DATA PROVIDED:
>> Start
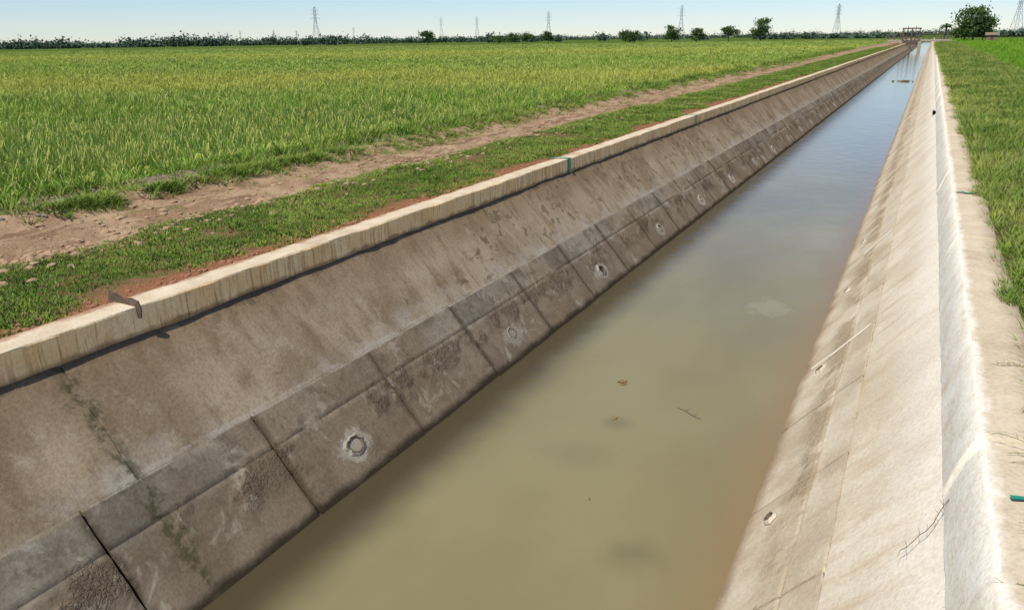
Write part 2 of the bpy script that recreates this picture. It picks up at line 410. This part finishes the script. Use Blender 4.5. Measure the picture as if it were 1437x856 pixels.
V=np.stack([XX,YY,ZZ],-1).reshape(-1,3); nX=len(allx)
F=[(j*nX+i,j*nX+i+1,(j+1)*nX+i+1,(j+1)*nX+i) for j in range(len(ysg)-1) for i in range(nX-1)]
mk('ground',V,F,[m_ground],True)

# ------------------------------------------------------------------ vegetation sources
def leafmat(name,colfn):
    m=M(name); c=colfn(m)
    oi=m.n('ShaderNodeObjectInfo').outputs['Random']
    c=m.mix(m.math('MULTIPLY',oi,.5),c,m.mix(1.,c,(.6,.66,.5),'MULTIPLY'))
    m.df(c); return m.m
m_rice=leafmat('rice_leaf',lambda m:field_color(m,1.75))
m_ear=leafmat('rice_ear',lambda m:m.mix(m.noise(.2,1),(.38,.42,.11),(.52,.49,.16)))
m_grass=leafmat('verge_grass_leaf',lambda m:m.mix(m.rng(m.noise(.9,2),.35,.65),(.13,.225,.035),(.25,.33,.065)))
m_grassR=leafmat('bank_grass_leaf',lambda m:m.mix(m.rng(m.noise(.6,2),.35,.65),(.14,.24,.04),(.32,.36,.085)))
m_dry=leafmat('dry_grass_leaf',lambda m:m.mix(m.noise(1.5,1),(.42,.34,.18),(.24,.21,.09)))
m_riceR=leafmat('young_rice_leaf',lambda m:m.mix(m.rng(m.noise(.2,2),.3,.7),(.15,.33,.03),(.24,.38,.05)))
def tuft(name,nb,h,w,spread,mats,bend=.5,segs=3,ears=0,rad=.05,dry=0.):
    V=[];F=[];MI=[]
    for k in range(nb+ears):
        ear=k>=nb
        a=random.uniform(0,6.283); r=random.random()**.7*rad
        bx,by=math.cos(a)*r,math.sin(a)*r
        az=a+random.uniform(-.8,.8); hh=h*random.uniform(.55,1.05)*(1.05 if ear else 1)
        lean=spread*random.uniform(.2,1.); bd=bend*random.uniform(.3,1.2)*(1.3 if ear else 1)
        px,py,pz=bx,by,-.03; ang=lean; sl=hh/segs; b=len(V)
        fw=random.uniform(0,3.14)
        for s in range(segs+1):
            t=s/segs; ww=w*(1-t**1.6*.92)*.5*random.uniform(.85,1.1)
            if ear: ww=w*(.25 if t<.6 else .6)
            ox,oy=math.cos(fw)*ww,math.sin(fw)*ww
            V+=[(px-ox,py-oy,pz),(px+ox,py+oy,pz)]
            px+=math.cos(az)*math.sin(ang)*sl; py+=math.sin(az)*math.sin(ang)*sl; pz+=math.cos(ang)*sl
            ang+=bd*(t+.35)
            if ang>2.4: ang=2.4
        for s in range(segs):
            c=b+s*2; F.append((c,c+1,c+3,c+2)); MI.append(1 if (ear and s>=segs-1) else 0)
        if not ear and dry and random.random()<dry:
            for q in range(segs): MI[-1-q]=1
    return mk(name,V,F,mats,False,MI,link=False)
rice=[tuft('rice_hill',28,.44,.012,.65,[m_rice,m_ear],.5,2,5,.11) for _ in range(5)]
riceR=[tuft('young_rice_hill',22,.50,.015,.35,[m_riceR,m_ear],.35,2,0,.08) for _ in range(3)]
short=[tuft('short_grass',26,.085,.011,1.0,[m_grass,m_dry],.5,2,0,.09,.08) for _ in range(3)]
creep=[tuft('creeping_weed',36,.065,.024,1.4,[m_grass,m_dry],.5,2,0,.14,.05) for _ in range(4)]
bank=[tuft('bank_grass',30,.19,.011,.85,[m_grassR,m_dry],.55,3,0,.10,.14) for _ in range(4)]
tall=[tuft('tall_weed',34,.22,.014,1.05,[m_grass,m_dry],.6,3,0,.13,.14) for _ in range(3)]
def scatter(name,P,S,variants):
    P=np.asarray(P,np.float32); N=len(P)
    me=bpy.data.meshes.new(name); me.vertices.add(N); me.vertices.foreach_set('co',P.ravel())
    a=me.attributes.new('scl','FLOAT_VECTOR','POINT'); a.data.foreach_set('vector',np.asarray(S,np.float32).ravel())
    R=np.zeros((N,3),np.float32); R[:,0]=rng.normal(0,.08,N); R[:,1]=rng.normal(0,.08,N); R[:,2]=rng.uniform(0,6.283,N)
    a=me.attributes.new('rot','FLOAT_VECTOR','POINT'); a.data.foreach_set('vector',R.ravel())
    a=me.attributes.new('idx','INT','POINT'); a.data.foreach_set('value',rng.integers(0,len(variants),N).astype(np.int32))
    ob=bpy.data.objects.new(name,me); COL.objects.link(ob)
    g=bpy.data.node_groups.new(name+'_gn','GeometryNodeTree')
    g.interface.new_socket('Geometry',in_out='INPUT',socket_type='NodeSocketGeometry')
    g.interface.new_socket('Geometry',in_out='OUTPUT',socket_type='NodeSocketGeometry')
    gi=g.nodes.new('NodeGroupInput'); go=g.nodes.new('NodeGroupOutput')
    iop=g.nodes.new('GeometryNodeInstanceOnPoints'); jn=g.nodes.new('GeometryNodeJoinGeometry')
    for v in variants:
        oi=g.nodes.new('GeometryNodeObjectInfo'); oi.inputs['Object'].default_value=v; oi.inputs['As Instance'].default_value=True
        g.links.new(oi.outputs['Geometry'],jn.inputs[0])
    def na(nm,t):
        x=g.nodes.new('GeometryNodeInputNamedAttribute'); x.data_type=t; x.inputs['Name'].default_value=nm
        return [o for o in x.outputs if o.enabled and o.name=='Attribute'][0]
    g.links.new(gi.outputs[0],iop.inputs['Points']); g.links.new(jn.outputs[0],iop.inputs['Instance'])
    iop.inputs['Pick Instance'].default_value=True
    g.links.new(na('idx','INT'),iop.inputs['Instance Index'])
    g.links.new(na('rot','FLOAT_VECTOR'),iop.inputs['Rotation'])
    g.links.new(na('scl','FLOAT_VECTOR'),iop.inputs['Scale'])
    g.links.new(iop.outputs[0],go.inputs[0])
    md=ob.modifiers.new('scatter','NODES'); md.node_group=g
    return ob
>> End
SET EXERCISE: Leave out the pictures and restate everything else word for word.

EXPECTED OUTPUT:
Write part 2 of the bpy script that recreates this picture. It picks up at line 410. This part finishes the script. Use Blender 4.5. Measure the picture as if it were 1437x856 pixels.
V=np.stack([XX,YY,ZZ],-1).reshape(-1,3); nX=len(allx)
F=[(j*nX+i,j*nX+i+1,(j+1)*nX+i+1,(j+1)*nX+i) for j in range(len(ysg)-1) for i in range(nX-1)]
mk('ground',V,F,[m_ground],True)

# ------------------------------------------------------------------ vegetation sources
def leafmat(name,colfn):
    m=M(name); c=colfn(m)
    oi=m.n('ShaderNodeObjectInfo').outputs['Random']
    c=m.mix(m.math('MULTIPLY',oi,.5),c,m.mix(1.,c,(.6,.66,.5),'MULTIPLY'))
    m.df(c); return m.m
m_rice=leafmat('rice_leaf',lambda m:field_color(m,1.75))
m_ear=leafmat('rice_ear',lambda m:m.mix(m.noise(.2,1),(.38,.42,.11),(.52,.49,.16)))
m_grass=leafmat('verge_grass_leaf',lambda m:m.mix(m.rng(m.noise(.9,2),.35,.65),(.13,.225,.035),(.25,.33,.065)))
m_grassR=leafmat('bank_grass_leaf',lambda m:m.mix(m.rng(m.noise(.6,2),.35,.65),(.14,.24,.04),(.32,.36,.085)))
m_dry=leafmat('dry_grass_leaf',lambda m:m.mix(m.noise(1.5,1),(.42,.34,.18),(.24,.21,.09)))
m_riceR=leafmat('young_rice_leaf',lambda m:m.mix(m.rng(m.noise(.2,2),.3,.7),(.15,.33,.03),(.24,.38,.05)))
def tuft(name,nb,h,w,spread,mats,bend=.5,segs=3,ears=0,rad=.05,dry=0.):
    V=[];F=[];MI=[]
    for k in range(nb+ears):
        ear=k>=nb
        a=random.uniform(0,6.283); r=random.random()**.7*rad
        bx,by=math.cos(a)*r,math.sin(a)*r
        az=a+random.uniform(-.8,.8); hh=h*random.uniform(.55,1.05)*(1.05 if ear else 1)
        lean=spread*random.uniform(.2,1.); bd=bend*random.uniform(.3,1.2)*(1.3 if ear else 1)
        px,py,pz=bx,by,-.03; ang=lean; sl=hh/segs; b=len(V)
        fw=random.uniform(0,3.14)
        for s in range(segs+1):
            t=s/segs; ww=w*(1-t**1.6*.92)*.5*random.uniform(.85,1.1)
            if ear: ww=w*(.25 if t<.6 else .6)
            ox,oy=math.cos(fw)*ww,math.sin(fw)*ww
            V+=[(px-ox,py-oy,pz),(px+ox,py+oy,pz)]
            px+=math.cos(az)*math.sin(ang)*sl; py+=math.sin(az)*math.sin(ang)*sl; pz+=math.cos(ang)*sl
            ang+=bd*(t+.35)
            if ang>2.4: ang=2.4
        for s in range(segs):
            c=b+s*2; F.append((c,c+1,c+3,c+2)); MI.append(1 if (ear and s>=segs-1) else 0)
        if not ear and dry and random.random()<dry:
            for q in range(segs): MI[-1-q]=1
    return mk(name,V,F,mats,False,MI,link=False)
rice=[tuft('rice_hill',28,.44,.012,.65,[m_rice,m_ear],.5,2,5,.11) for _ in range(5)]
riceR=[tuft('young_rice_hill',22,.50,.015,.35,[m_riceR,m_ear],.35,2,0,.08) for _ in range(3)]
short=[tuft('short_grass',26,.085,.011,1.0,[m_grass,m_dry],.5,2,0,.09,.08) for _ in range(3)]
creep=[tuft('creeping_weed',36,.065,.024,1.4,[m_grass,m_dry],.5,2,0,.14,.05) for _ in range(4)]
bank=[tuft('bank_grass',30,.19,.011,.85,[m_grassR,m_dry],.55,3,0,.10,.14) for _ in range(4)]
tall=[tuft('tall_weed',34,.22,.014,1.05,[m_grass,m_dry],.6,3,0,.13,.14) for _ in range(3)]
def scatter(name,P,S,variants):
    P=np.asarray(P,np.float32); N=len(P)
    me=bpy.data.meshes.new(name); me.vertices.add(N); me.vertices.foreach_set('co',P.ravel())
    a=me.attributes.new('scl','FLOAT_VECTOR','POINT'); a.data.foreach_set('vector',np.asarray(S,np.float32).ravel())
    R=np.zeros((N,3),np.float32); R[:,0]=rng.normal(0,.08,N); R[:,1]=rng.normal(0,.08,N); R[:,2]=rng.uniform(0,6.283,N)
    a=me.attributes.new('rot','FLOAT_VECTOR','POINT'); a.data.foreach_set('vector',R.ravel())
    a=me.attributes.new('idx','INT','POINT'); a.data.foreach_set('value',rng.integers(0,len(variants),N).astype(np.int32))
    ob=bpy.data.objects.new(name,me); COL.objects.link(ob)
    g=bpy.data.node_groups.new(name+'_gn','GeometryNodeTree')
    g.interface.new_socket('Geometry',in_out='INPUT',socket_type='NodeSocketGeometry')
    g.interface.new_socket('Geometry',in_out='OUTPUT',socket_type='NodeSocketGeometry')
    gi=g.nodes.new('NodeGroupInput'); go=g.nodes.new('NodeGroupOutput')
    iop=g.nodes.new('GeometryNodeInstanceOnPoints'); jn=g.nodes.new('GeometryNodeJoinGeometry')
    for v in variants:
        oi=g.nodes.new('GeometryNodeObjectInfo'); oi.inputs['Object'].default_value=v; oi.inputs['As Instance'].default_value=True
        g.links.new(oi.outputs['Geometry'],jn.inputs[0])
    def na(nm,t):
        x=g.nodes.new('GeometryNodeInputNamedAttribute'); x.data_type=t; x.inputs['Name'].default_value=nm
        return [o for o in x.outputs if o.enabled and o.name=='Attribute'][0]
    g.links.new(gi.outputs[0],iop.inputs['Points']); g.links.new(jn.outputs[0],iop.inputs['Instance'])
    iop.inputs['Pick Instance'].default_value=True
    g.links.new(na('idx','INT'),iop.inputs['Instance Index'])
    g.links.new(na('rot','FLOAT_VECTOR'),iop.inputs['Rotation'])
    g.links.new(na('scl','FLOAT_VECTOR'),iop.inputs['Scale'])
    g.links.new(iop.outputs[0],go.inputs[0])
    md=ob.modifiers.new('scatter','NODES'); md.node_group=g
    return ob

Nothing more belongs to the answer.